A little more than 40 years ago, Dubai was a tiny pearl-fishing village lined with dirt roads. Now it's the largest and most futuristic city in the world, the jewel of the United Arab Emirates (UAE). From manmade, palm tree-shaped archipelagos to jetpack-wearing firefighters and the world's tallest building, the city has a reputation for taking on insanely ambitious projects and executing them with swiftness and expertise. Now, the UAE has a vision to build an even crazier city—on Mars.

 

On Tuesday, hot on the heels of the World Government Summit in Dubai, the vice president and prime minister of the UAE and Emir of Dubai, Sheikh Mohammad bin Rashid Al Maktoum, announced the country's goal of building a "mini-city and community on Mars" with international cooperation.

"We aspire to great things, so my brother Mohammed bin Zayed [the first president of the UAE and crown prince of Abu Dhabi] and I today decided the UAE will join the global effort to send humans to Mars," Al Maktoum announced, as if going to Mars were as easy as deciding what to have for dinner.

Dubbed "Mars 2117," the UAE Martian city isn't slated for construction anytime soon. Rather, Al Maktoum said, "'Mars 2117' is a seed we are sowing today to reap the fruit of new generations led by a passion for science and advancing human knowledge."

Al Maktoum's announcement didn't say how the plan would be carried out, but he's got 100 years to figure out the details. CNBC's Arjun Kharpal reports that the UAE envisions a Chicago-size city of about 600,000 people.

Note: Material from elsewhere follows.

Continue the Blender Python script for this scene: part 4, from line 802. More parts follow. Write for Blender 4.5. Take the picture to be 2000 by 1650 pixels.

This isn't the first time we've heard groups making big, unsubstantiated claims about colonizing Mars, and there are plenty of reasons to be skeptical.

hope spacecraft
 Created in 2014, UAE's space agency plans to send an orbiter named "Hope" to Mars in 2021.
 

Mars is not for the faint of heart. To date, only the United States has successfully landed any spacecraft on the red planet, although Russia and Europe have tried. Then there are the challenges of getting astronauts there safely, feeding them, housing them, and keeping them sane.

The UAE's space agency, created in 2014, plans to send a spacecraft named Hope into orbit around Mars in 2021. The nation doesn't have its own rockets to launch, but it does have a lot of money—and a track record of making big dreams come true. And, for better or worse, the UAE lacks a lot of the bureaucratic and political structures that can slow NASA's progress. If there's anyone who can build a city on another planet, it may be the country that's built the most extreme city on Earth.